Refining Phanerozoic Extreme Climate Simulations with Equilibrium Climate Sensitivity (ECS) in cGENIE

Equilibrium climate sensitivity (ECS), defined as the response of the global mean surface temperature response to a sustained doubling of atmospheric CO₂ at equilibrium, is a key metric for quantifying the Earth’s climate sensitivity to greenhouse gas emissions. Accurate ECS estimates are therefore fundamental for reliable simulations of the long-term carbon cycle. cGENIE, as an Earth system model of intermediate complexity that integrates ocean circulation, atmospheric energy balance, and global biogeochemical cycling, is widely used to investigate cross-sphere carbon cycle evolution and long-term climate feedback mechanisms. However, previous cGENIE studies have assumed a fixed climate sensitivity (with a default radiative forcing of 4 W m^-2 per CO₂ doubling), which often led to inaccurate surface temperature estimates compared with proxy reconstructions, limiting the model’s ability to capture state-dependent climate feedbacks.
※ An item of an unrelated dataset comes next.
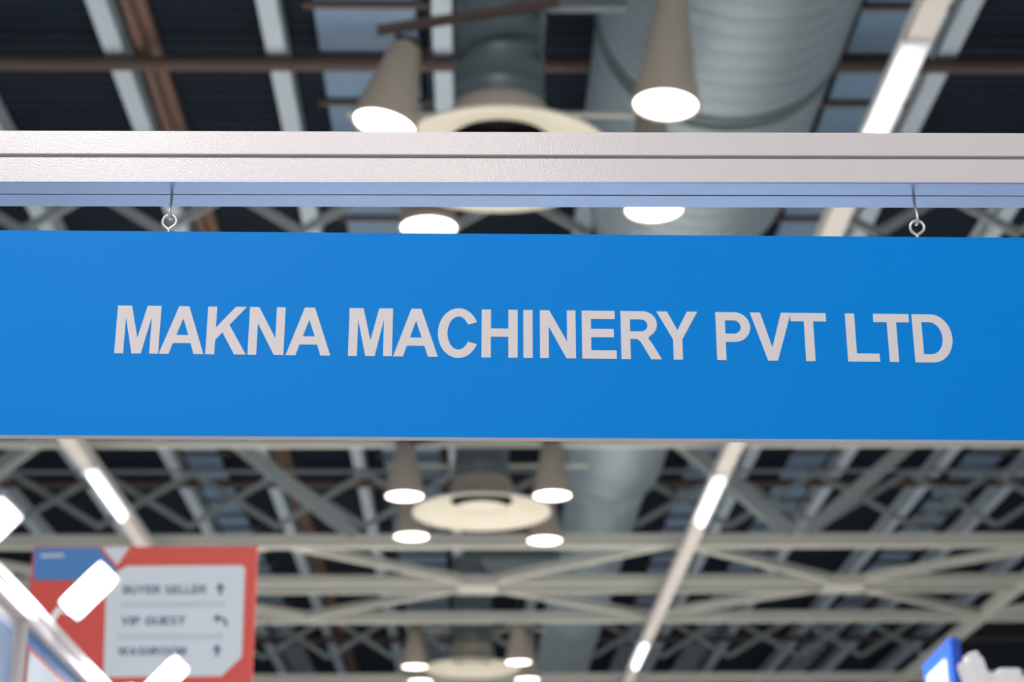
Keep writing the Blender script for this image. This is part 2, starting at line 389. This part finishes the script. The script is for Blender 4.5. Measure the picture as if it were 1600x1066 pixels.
# ------------------------------------------------------------------ booth header beam
BY, BH = 2.30, 1.105                          # centre line depth, underside height above the eye
bz = BH + ZR
hb = thing('header_beam', 'white aluminium double rail beam across the top of the stand', 'beam', (0, BY, bz))
h_ = .08; g_ = .0055
def extr(poly, name, m, x0=-1.4, x1=1.4, bevel=.0012):
    q = MB(); q.prism([(x0, p[0], p[1]) for p in poly], (x1-x0, 0, 0)); return q.build(name, m, hb, bevel=bevel)
extr([(-.04,.0435),(-.04,.08),(-.018,.08),(-.018,.0435)], 'upper_rail', 'alu')
extr([(-.04,.0013),(-.04,.0385),(-.018,.0385),(-.018,.0013)], 'lower_rail', 'alu')
extr([(.018,.0435),(.018,.08),(.04,.08),(.04,.0435)], 'rear_rail', 'alu')
extr([(.018,.0013),(.018,.0385),(.04,.0385),(.04,.0013)], 'rear_rail', 'alu')
extr([(-.018,.008),(-.018,.075),(.018,.075),(.018,.008)], 'core', 'groove', bevel=0)
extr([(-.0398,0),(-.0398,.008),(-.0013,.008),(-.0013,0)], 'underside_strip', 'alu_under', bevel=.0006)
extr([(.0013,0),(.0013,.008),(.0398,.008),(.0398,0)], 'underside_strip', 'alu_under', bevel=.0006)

# ------------------------------------------------------------------ blue sign
roll = Matrix.Rotation(.0066, 4, 'Y')
SH = .300; ST = .016; SW = 2.0
c0 = atY(820, 521.5, BY - ST/2)
sg = MB()
q = [(-SW/2, -SH/2), (SW/2, -SH/2), (SW/2, SH/2), (-SW/2, SH/2)]
sg.add([(x, -ST/2, z) for x, z in q] + [(x, ST/2, z) for x, z in q],
       [(0,1,2,3), (7,6,5,4)], 0)
sg.add([(x, -ST/2, z) for x, z in q] + [(x, ST/2, z) for x, z in q], [(0,4,5,1),(1,5,6,2),(2,6,7,3),(3,7,4,0)], 1)
sign = sg.build('hanging_sign', ['blue', 'edge'])
sign.matrix_world = Matrix.Translation((c0.x, BY, c0.z)) @ roll
tag(sign, 'long blue sign board lettered in white, hanging under the white beam', 'sign')
bpy.context.view_layer.update()
inv = sign.matrix_world.inverted()
LET = [('M',181.5),('A',250.6),('K',323),('N',388.7),('A',447.9),('M',545),('A',615),('C',684.2),('H',752.5),('I',817.7),('N',843.7),
       ('E',909.2),('R',970.2),('Y',1026.5),('P',1119),('V',1173.3),('T',1236.5),('L',1322.5),('T',1366.5),('D',1427)]
gm = {}
def local(px, py): return inv @ atY(px, py, BY - ST/2)
for ch, px in LET:
    base = 552.2 + (px-180)*.01135; top = 477.6 + (px-180)*.0109
    a = local(px, (base+top)/2); cap = (local(px, top) - local(px, base)).z
    if ch not in gm: gm[ch] = glyph_mesh('letter', ch, .006); gm[ch].materials.append(M['vinyl'])
    o = bpy.data.objects.new('letter', gm[ch]); COL.objects.link(o); o.parent = sign
    # slant is given by the lens; letters stand upright on the board
    o.matrix_local = Matrix.Translation((a.x, -ST/2 - .0003, a.z - cap/2)) @ Matrix.Rotation(.0022, 4, 'Y') @ Matrix.Rotation(R(90), 4, 'X') @ Matrix.Diagonal((cap, cap, .1, 1))
# eyes screwed into the board's top edge, and the wires they hang on
for i, (pe, ptop, lab) in enumerate((((265, 346), (269, 303), 'bright wire hanger holding the left end of the blue sign'),
                                ((1433, 355), (1427, 306), 'dull wire hanger holding the right end of the blue sign'))):
    c = inv @ atY(*pe, BY); c.y = 0
    q = MB(); n = 20; pts = []
    for k in range(n+1):
        a = R(-62 + (304)*k/n); pts.append((c.x + .0098*math.cos(a), (k/n-.5)*.003, c.z + .0100*math.sin(a)))
    pts = [(c.x+.0006, -.0016, c.z-.0122)] + pts + [(c.x-.0006, .0016, c.z-.0122), (c.x, 0, c.z-.020)]
    q.tube(pts, .0021, 10)
    e = q.build('screw_eye', 'steel', sign, smooth=50)
    top = atY(*ptop, BY); top.z = bz + .004
    eye = sign.matrix_world @ Vector((c.x, 0, c.z + .0098))
    h = thing('wire_hanger', lab, 'hanger', top, 'wire hangers under the beam')
    d = eye - top
    q = MB(); pts = [Vector((0,0,.004)), d*.5, d + Vector((0,-.006,.008)), d + Vector((0,-.006,0)), d + Vector((0,-.0035,-.0042)), d + Vector((0,0,-.0055)), d + Vector((0,.0045,-.004)), d + Vector((0,.006,.003))]
    q.tube(pts, .0021, 10); q.build('wire', 'steel', h, smooth=60)

# ------------------------------------------------------------------ red wayfinding board
WY = 9.0
pw = lambda x, y, o=0.: atY(x, y, WY) + Vector((0, -o, 0))
tl = pw(52, 855); br = pw(402, 1080)
wb = MB(); x0, x1, z0, z1 = tl.x, pw(402, 854).x, br.z, pw(300, 854).z
loc = Vector(((x0+x1)/2, WY, z0))
wb.box((0, .02, (z1-z0)/2), x1-x0, .04, z1-z0)
board = wb.build('wayfinding_board', 'red', bevel=.004); board.location = loc
tag(board, 'red direction board with white panel listing three places, lower left', 'sign')
def flat(name, pts, m, off=.006):
    q = MB(); q.prism([pw(x, y) - loc + Vector((0, -off, 0)) for x, y in pts], (0, off-.001, 0)); return q.build(name, m, board)
flat('header_panel', [(54,857),(154,856),(184,893),(174,907),(53,907)], 'navy')
flat('header_corner', [(160,856),(203,855),(183,884)], 'panel')
flat('header_mark', [(64,867),(100,866),(100,871),(64,872)], 'rule', .009)
flat('list_panel', [(186,892),(200,885),(378,884),(383,889),(378,1027),(346,1057),(162,1059),(166,925)], 'panel')
flat('rule', [(190,942),(352,941),(352,949),(190,950)], 'rule', .008)
flat('rule', [(184,992),(348,991),(348,999),(184,1000)], 'rule', .008)
def text_line(s, xa, xb, yc, cap_px):
    adv = 0; lay = []
    for ch in s:
        if ch == ' ': adv += .38; continue
        lay.append((ch, adv)); adv += max(p[0] for p in G[ch][0]) + .09
    wpx = adv - .09; A = pw(xa, yc) - loc; B = pw(xb, yc) - loc
    cap = (pw(xa, yc-cap_px/2) - pw(xa, yc+cap_px/2)).z; sx = (B.x - A.x)/wpx
    for ch, ad in lay:
        g = glyph_mesh('lettering', ch, .02); g.materials.append(M['ink'])
        o = bpy.data.objects.new('lettering', g); COL.objects.link(o); o.parent = board
        o.matrix_local = Matrix.Translation((A.x + ad*sx, -.0075, A.z - cap/2)) @ Matrix.Rotation(R(90), 4, 'X') @ Matrix.Diagonal((sx, cap, .15, 1))
text_line('BUYER SELLER', 193, 323, 922.5, 12.5)
text_line('VIP GUEST', 190, 290, 971, 12.5)
text_line('WASHROOM', 185, 291, 1018.5, 12.5)
flat('arrow', [(342,930),(342,921),(337,921),(344.5,911),(352,921),(347,921),(347,930)], 'ink', .009)
flat('arrow', [(351,980),(351,973),(347,969),(342,969),(342,974),(333,967),(342,960),(342,965),(349,965),(355,971),(355,980)], 'ink', .009)
flat('arrow', [(337,1026),(337,1017),(332,1017),(339.5,1007),(347,1017),(342,1017),(342,1026)], 'ink', .009)
for sx in (-.4, .4):
    q = MB(); q.tube([(sx,.02,-loc.z),(sx,.02,.0)], .035, 16); q.build('leg', 'alu', board, smooth=40)

# ------------------------------------------------------------------ left stand: beam, post, boards, arm lights
HB = 1.25
a = atH(-6, 916, HB); b = atH(142, 1068, HB); d = (b-a).normalized()
A0 = a - d*2.2; B0 = b + d*1.6; side = d.cross(ZUP).normalized()
lb = thing('stand_beam', 'white aluminium beam of the left stand running away from view', 'beam', A0)
Lv = B0 - A0
q = MB(); q.bar((0,0,.022), Lv+Vector((0,0,.022)), .08, .034); q.build('rail', 'alu', lb, bevel=.002)
q = MB(); q.bar((0,0,-.022), Lv+Vector((0,0,-.022)), .08, .034); q.build('rail', 'alu', lb, bevel=.002)
q = MB(); q.bar((0,0,0), Lv, .06, .012); q.build('groove', 'groove', lb)
# upright post under the beam
pp = a + d*.30
po = MB(); po.lathe([(0.001,0),(.04,0),(.04,pp.z-.041),(0.001,pp.z-.041)], 8); post = po.build('stand_post', 'alu', smooth=20)
post.location = (pp.x, pp.y, 0); tag(post, 'white upright post under the left stand beam', 'post')
# boards under the beam on both sides of the post
def wallboard(s0, s1, top, bot, name, frame, inner, label, cat):
    p = a + d*s0; ln = s1 - s0
    t = thing(name, label, cat, (p.x, p.y, a.z-bot))
    rot = Matrix((( d.x, side.x, 0), (d.y, side.y, 0), (0, 0, 1)))
    q = MB(); q.box(rot @ Vector((ln/2, 0, (bot-top)/2)), ln, .03, bot-top, rot=rot); q.build('board', frame[0], t, bevel=.002)
    for (i0, m, o) in inner:
        q = MB(); q.box(rot @ Vector((ln/2, .016+o, (bot-top)/2)), ln-2*i0, .004, bot-top-2*i0, rot=rot); q.build('face', m, t)
wallboard(.36, 2.3, .045, .55, 'fascia_board', ['navy'], [(.05, 'red', 0.), (.065, 'panel', .003)], 'blue board with red edged white face under the left stand beam', 'board')
wallboard(-1.4, .24, .045, .8, 'infill_board', ['alu'], [(.03, 'lav', 0.), (.06, 'navy', .002), (.07, 'lav', .004)], 'pale blue infill board left of the white post', 'board')
# arm lights
def arm_light(px, py, H, base, label, axis, face, m='flood'):
    c = atH(px, py, H)
    t = thing('arm_light', label, 'lamp', c, 'arm mounted flood lights on the stands')
    ax = Vector(axis).normalized(); fz = Vector(face); fz = (fz - ax*fz.dot(ax)).normalized(); ay = fz.cross(ax)
    rot = Matrix((ax, ay, fz)).transposed()
    q = MB(); q.box(-fz*.022, .20, .10, .03, rot=rot); q.build('housing', 'white', t, bevel=.012)
    q = MB(); n = 8; pr = []
    for cx, cy, a0 in ((.06,.01,0),(-.06,.01,90),(-.06,-.01,180),(.06,-.01,270)):
        for k in range(n+1):
            an = R(a0+90*k/n); pr.append(rot @ Vector((cx+.034*math.cos(an), cy+.034*math.sin(an), -.004)))
    q.prism(pr, fz*.006); q.build('lamp_glass', m, t, bevel=0)
    q = MB(); bp = Vector(base) - c; s = -ax*.10 - fz*.045
    q.tube([-ax*.05 - fz*.045, s, s.lerp(bp, .45)+Vector((0,0,.03)), bp], .012, 10); q.build('arm', 'white', t, smooth=50)
    q = MB(); q.box(bp, .05, .05, .05); q.build('clamp', 'white', t, bevel=.006)
AX = (.62, -.1, .62)
FC = (-.15, -1, -.55)
for px, py, k, lab in ((-20, 828, -.45, 'glaring flood light cut off by the left edge'), (138, 924, .75, 'glaring flood light in front of the red board'),
                   (258, 1062, 2.0, 'flood light peeking over the bottom edge beside the red board')):
    bp = a + d*k + Vector((0,0,.04)); arm_light(px, py, 1.38, bp, lab, AX, FC)

# ------------------------------------------------------------------ right stand: tower board and flood lights
n1 = atH(1484, 996, 2.2); n2 = atH(1442, 1040, 2.2)
dd = (n2-n1); dd.z = 0; L = dd.length; dd.normalize(); sd = dd.cross(ZUP).normalized()
tw = thing('tower_board', 'tall blue edged white board standing at lower right', 'board', (n1.x, n1.y, 0))
rot = Matrix(((dd.x, -sd.x, 0), (dd.y, -sd.y, 0), (0, 0, 1)))
q = MB(); q.box(rot @ Vector((L/2, -.03, n1.z/2)), L, .06, n1.z, rot=rot); q.build('body', 'royal', tw, bevel=.004)
nf = rot @ Vector((0, 1, 0))
off = .004
q = MB(); q.box(rot @ Vector((L/2, off, n1.z/2+.1)), L-.3, .008, n1.z-.4, rot=rot); q.build('face', 'panel', tw)

c = atH(1524, 1060, 1.25)
fl_ = thing('arm_light', 'white switched off arm light at lower right corner beside the blue board', 'lamp', c, 'arm mounted flood lights on the stands')
r3 = Matrix.Rotation(R(-14), 3, 'Y')
q = MB(); q.box((0,0,0), .085, .12, .15, rot=r3); q.build('housing', 'white', fl_, bevel=.02)
q = MB(); q.box(r3 @ Vector((.012,0,.08)), .045, .09, .03, rot=r3); q.build('cap', 'white', fl_, bevel=.01)
q = MB(); q.bar((.03,0,.0), (.42,.0,-.05), .05, .045); q.build('arm', 'white', fl_, bevel=.008)
q = MB(); q.box((.13,0,.0), .09, .06, .07); q.build('joint', 'white', fl_, bevel=.012)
Here we use fully coupled models (e.g., HadCM3 and CESM) to derive the relationship between atmospheric CO₂ concentrations and ECS throughout the Phanerozoic. These simulations are considered to closely match proxy reconstructions of temperatures. We then incorporate state-dependent climate sensitivity into cGENIE to enhance its representation of climate feedbacks across varying CO₂ levels. Our results show that temperature simulations using the unmodified cGENIE model exhibit substantial discrepancies for periods of rapid cooling and warming, such as the Late Ordovician and the PETM. However, incorporating state-dependent climate sensitivity substantially reduces the discrepancy between simulated and proxy-reconstructed surface temperatures. These findings highlight the importance of accounting for state-dependent climate sensitivity in Earth system models, both for accurately reconstructing past climate extremes and for improving projections of future climate change.